Necessary Conditions and Sufficient Conditions for Finding a Common Fixed Point of a Family of Maps Using a Distributed Algorithm

This paper is concerned with necessary conditions and sufficient conditions which ensure convergence of a distributed algorithm for computing a common fixed point of a family of m > 1 nonlinear maps M i : ℝn → ℝn. Each agent i knows the map M i and receives entries of the state vectors of its current neighbors at each time t. Using only this information, each agent recursively updates its own estimate of a common fixed point.
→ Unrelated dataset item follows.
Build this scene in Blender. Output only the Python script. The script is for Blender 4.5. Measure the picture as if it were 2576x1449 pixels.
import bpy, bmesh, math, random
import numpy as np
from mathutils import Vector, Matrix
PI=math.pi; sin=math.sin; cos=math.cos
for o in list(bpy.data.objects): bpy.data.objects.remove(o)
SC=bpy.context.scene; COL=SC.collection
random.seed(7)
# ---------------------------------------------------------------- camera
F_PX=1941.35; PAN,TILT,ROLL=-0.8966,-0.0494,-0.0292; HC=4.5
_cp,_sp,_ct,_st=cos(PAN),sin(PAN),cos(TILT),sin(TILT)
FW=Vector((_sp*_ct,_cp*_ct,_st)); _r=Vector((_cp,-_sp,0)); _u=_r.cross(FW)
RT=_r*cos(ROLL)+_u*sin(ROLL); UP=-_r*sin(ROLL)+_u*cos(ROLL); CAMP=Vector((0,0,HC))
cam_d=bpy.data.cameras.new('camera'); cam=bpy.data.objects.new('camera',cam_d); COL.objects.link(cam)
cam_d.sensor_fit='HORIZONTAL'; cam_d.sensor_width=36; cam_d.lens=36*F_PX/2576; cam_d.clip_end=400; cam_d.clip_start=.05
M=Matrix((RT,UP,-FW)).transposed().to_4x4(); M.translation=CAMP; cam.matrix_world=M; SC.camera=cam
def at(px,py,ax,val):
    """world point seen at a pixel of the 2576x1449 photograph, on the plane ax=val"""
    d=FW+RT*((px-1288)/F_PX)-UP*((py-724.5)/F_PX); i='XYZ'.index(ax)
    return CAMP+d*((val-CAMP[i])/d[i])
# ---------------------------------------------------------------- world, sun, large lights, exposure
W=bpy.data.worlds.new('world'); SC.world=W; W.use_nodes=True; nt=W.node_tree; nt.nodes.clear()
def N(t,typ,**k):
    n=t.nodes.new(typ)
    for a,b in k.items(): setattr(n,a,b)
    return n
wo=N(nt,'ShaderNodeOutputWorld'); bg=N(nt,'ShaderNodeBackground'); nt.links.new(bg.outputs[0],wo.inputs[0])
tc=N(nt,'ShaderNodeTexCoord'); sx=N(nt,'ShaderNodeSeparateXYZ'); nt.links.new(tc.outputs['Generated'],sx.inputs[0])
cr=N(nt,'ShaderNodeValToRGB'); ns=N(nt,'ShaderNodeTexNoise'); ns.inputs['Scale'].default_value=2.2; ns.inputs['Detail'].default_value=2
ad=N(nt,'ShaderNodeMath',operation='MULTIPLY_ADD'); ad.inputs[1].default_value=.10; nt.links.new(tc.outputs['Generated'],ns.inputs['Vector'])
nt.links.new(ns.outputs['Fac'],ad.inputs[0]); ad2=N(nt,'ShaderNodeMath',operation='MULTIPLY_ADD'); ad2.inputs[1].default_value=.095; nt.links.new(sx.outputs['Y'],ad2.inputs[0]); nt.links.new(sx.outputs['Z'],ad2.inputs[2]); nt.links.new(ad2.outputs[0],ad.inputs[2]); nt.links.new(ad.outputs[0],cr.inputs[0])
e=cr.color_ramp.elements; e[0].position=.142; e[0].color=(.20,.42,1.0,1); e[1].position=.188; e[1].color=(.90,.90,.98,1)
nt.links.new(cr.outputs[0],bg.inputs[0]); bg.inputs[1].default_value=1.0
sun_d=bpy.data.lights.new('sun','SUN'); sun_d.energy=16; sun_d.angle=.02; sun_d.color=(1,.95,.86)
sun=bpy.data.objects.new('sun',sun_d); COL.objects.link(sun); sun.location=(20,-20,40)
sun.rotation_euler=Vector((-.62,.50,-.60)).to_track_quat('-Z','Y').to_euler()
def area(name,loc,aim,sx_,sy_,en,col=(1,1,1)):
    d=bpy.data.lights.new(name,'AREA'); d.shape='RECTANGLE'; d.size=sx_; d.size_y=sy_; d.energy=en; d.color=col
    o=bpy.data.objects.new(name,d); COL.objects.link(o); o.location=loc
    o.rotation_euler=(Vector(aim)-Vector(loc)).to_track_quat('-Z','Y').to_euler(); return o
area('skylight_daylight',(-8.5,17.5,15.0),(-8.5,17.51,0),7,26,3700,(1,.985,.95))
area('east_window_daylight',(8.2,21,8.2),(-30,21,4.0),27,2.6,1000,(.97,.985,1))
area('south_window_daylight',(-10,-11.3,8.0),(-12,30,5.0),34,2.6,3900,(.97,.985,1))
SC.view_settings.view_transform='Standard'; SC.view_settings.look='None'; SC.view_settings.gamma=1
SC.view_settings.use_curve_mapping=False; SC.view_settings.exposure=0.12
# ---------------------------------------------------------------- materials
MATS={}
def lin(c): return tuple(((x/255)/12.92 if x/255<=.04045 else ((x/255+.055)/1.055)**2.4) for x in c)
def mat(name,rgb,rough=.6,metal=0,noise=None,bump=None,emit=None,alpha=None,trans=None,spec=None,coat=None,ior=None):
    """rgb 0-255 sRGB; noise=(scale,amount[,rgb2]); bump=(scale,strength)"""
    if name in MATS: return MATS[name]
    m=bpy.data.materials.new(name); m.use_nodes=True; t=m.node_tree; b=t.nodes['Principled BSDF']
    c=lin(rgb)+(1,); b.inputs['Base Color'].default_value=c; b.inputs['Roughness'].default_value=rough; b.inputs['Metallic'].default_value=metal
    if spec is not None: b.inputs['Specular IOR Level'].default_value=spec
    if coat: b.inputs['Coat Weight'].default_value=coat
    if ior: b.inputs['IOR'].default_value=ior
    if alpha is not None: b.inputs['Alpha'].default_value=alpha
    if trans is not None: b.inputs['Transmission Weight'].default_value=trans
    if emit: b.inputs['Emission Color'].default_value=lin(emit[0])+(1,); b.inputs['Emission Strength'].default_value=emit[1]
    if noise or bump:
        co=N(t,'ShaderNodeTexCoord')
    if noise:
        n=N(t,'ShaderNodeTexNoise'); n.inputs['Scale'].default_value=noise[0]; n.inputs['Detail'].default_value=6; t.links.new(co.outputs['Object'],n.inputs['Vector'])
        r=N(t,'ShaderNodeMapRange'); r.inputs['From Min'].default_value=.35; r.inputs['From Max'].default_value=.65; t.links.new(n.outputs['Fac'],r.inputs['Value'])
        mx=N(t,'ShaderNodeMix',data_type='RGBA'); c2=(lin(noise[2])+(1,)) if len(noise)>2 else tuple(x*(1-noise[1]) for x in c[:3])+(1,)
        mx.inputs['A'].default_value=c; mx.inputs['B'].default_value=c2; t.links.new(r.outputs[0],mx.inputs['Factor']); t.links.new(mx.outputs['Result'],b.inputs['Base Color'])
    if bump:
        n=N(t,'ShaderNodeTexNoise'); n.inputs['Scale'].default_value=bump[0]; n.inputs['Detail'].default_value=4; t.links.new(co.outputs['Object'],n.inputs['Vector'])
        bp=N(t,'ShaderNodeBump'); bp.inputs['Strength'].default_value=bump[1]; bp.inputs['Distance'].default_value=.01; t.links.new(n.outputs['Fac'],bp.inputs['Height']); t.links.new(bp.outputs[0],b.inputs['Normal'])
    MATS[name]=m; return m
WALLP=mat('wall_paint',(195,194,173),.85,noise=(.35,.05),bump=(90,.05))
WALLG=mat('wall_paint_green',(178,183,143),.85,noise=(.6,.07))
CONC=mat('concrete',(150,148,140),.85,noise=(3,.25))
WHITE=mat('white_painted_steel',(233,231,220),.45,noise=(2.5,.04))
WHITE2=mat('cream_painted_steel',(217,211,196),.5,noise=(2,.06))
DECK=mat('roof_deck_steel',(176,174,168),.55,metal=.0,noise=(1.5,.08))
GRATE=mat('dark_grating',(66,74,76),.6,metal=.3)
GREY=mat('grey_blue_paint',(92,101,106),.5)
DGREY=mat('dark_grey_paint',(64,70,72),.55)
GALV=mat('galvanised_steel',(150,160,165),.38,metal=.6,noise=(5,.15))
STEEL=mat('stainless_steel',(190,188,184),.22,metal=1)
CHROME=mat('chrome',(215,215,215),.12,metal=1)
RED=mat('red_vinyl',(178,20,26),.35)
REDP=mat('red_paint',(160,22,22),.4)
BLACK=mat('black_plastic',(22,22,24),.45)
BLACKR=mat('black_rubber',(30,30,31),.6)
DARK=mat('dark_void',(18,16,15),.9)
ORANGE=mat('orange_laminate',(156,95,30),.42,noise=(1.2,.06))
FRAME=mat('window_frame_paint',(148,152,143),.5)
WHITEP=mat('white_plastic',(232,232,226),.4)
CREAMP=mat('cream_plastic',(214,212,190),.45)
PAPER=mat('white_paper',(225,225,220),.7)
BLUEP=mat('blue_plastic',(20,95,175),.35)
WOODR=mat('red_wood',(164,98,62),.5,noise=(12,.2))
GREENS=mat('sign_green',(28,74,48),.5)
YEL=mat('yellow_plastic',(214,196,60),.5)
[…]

Under the assumption of "non-redundancy," and for arbitrary nonlinear maps M i , it is shown that a nonuniformly strongly connected sequence of neighbor graphs is necessary to ensure the distributed algorithm causes all agent estimates to converge to the same common fixed point. Furthermore, sufficient conditions requiring that the maps M i be paracontractions are provided which ensure all agent estimates to converge to the same common fixed point. In the case considering doubly stochastic weight matrices and maps M i which are paracontractions with respect to the 2-norm, both necessary and sufficient conditions are provided. Finally, necessary and sufficient conditions are given which relax the condition of "non-redundancy" and allow for more complicated interactions between the sequence of neighbor graphs and the sets of fixed points.